As the conflict zone shifted, immigrants from one northern town were given rooms at yeshivas in the West Bank, and others have transplanted themselves to a hastily constructed tent city for about 6,000 along Israel's southern coast, 20 kilometres from the Gaza Strip.
 
The camp was built by Arkady Gaydamak, a Russian-Israeli billionaire who has been accused of illegal arms deals with Angola and who has been trying to improve his image in Israel through philanthropy. The tent city is costing about $500,000 a day to run, Israel Television reported.
 
About 1.5 million people live in the northern zone most heavily hit by rockets, a 40-kilometre-long area between the border with Lebanon and the area just south of Haifa. The main region there, Galilee, has about a million residents, mainly Israeli Arabs who have tended not to leave their homes despite a lack of bomb shelters where they live.
 
They often live among extended families in the same towns and villages, and most do not have relatives to stay with in the centre or south of the country.
 
Kibbutz Maabarot, which is surrounded by cotton and avocado fields near Netanya, a city in central Israel, is one of the many kibbutzim that have taken in those from the north.
 
After the fighting began, kibbutz members began taking in relatives and friends.

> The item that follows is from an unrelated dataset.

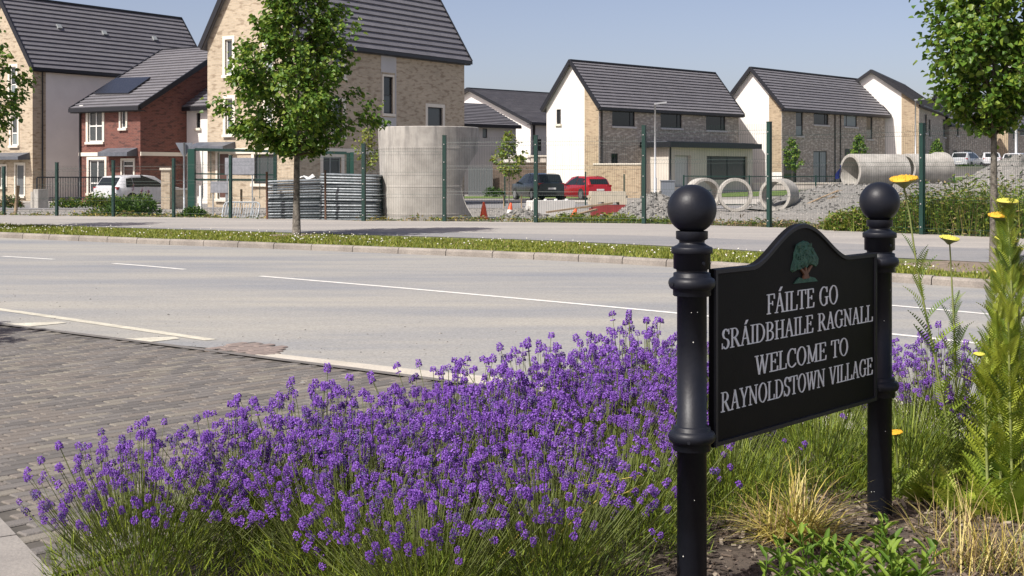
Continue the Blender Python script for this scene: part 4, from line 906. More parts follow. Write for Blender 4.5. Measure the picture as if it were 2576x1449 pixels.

Within a few days the kibbutz started posting notices asking members to offer spare rooms or apartments to those in need. Now its communal dining hall and swimming pool brim with new faces from the north.
 
Ziva Miller, 52, an administrator at the kibbutz, spends most of her time fielding phone calls from people from the north looking for lodging. She keeps a long handwritten list by her desk with their information. But the kibbutz is running out of space; it is down to a handful of empty apartments with nothing but mattresses on the floor.
 
"People are so desperate they will take even that, anything to get out of the north," she said.
 
Miller said she was haunted by the thought of those she could not accommodate, like the young man who had walked into her office with his pregnant wife. They had driven around to all the neighbouring kibbutzim and other agricultural villages, but found nowhere to stay.
 
In Jerusalem, Iris Dahan, a 44-year- old teacher, and her two daughters, ages 10 and 8, have spent the past two weeks with friends after leaving the northern village of Kafr Vradim. Her husband has to keep working in the north, and he joins them on weekends. It is a crowded but friendly setting in their friends' home, but she said she felt she could no longer impose, and planned to stay with another set of friends.
 
She would like to go home, but the few people who remain in her village tell her it is not yet safe to return.
 
"Our daughters had a hard time hearing the booming noises and now they have only grown closer," Dahan said of the rocket fire. "Our friends are spread throughout the country, and we are hearing that if you have a place to stay, you should stay put."